Of course, following a recipe in specific ideal circumstances works, as long as nothing changes.


Lisp programmers don't care how heat affects food since the 1950s.


a pointer is an array index


What? I thought first they should go through TAOCP in integral. They should be grateful if you allow them to use MMIX instead of MIX.


That's how they used to do it in universities back in the 80s/90s. Start out with the hard stuff first in Intro to Computer Science. By the end of the course, you'd go from 400 people to about 50. Wish they'd still do that to keep numbers low.


Although doing it "to keep numbers low" doesn't seem to me to be a good reason to do it, it is generally a good idea to have some hard stuff early in a field.

The idea is that if the hard stuff comes too late, people might not find out that they aren't really suited to that field as a career until it is too late to change majors without having to take an extra year or two of college.

The intro class is too early for that, though, because CS is useful enough for other fields that many people (perhaps even a majority of people) taking intro CS don't intended to actually go into CS. Better is to put it in the first class in a field that will mostly only be taken by people who are intending to go into that field.


The best college courses I took were ones where the professor frontloaded all the hard assignments towards the first month of the semester. Every slacker dropped out, and for most of the semester we just had great discussions because everyone was doing the readings.

Just like DRM, make it a little harder to skate on by and you actually filter a lot of casual/non-serious people.


You are going to get downvoted to hell for "gatekeeping" but you're right.

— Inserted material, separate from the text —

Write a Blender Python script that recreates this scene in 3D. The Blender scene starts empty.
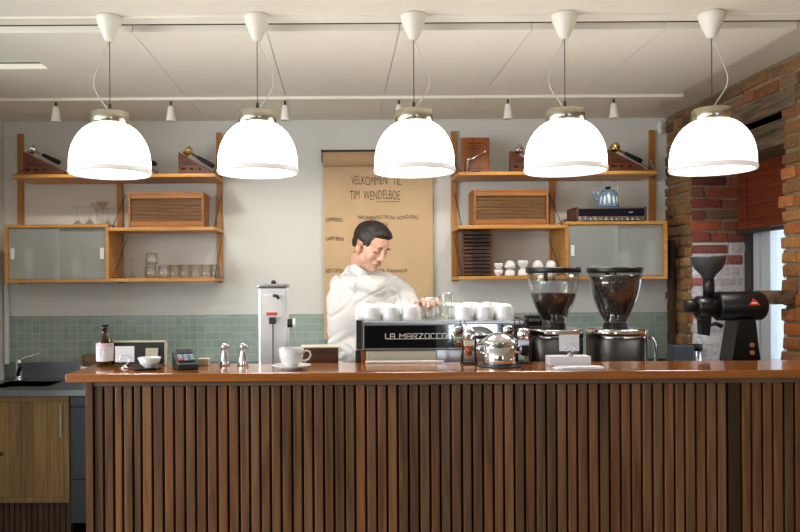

Instead of just graduating 50 people who "get the trade", we're now diluting them with another 350 that "made the grade". Then tech firms need wild, crazy interview processes to sort them back out. Everybody suffers, including the 350 who may have been productive and happy in another, more suitable profession.


And it's weird that people see it as gatekeeping, since there's plenty of other professions out there that artificially restrict supply, and no one raises a sthink about them. People do about software because we work online and are constantly giving opinions no one asked for.

It's less about gatekeeping, and more about sustaining a healthy industry that is quickly headed for a disastrous race to the bottom. Google and friends are spending billions under the magnanimous "bringing coding to everyone" when they really just want to lower developer salaries. Not everyone needs to learn how to code, just like not everyone needs to be a doctor, or learn how to be a carpenter. I constantly wonder when will be the right time to "get out" before salaries start their inevitable side downwards. Could be a couple decades though.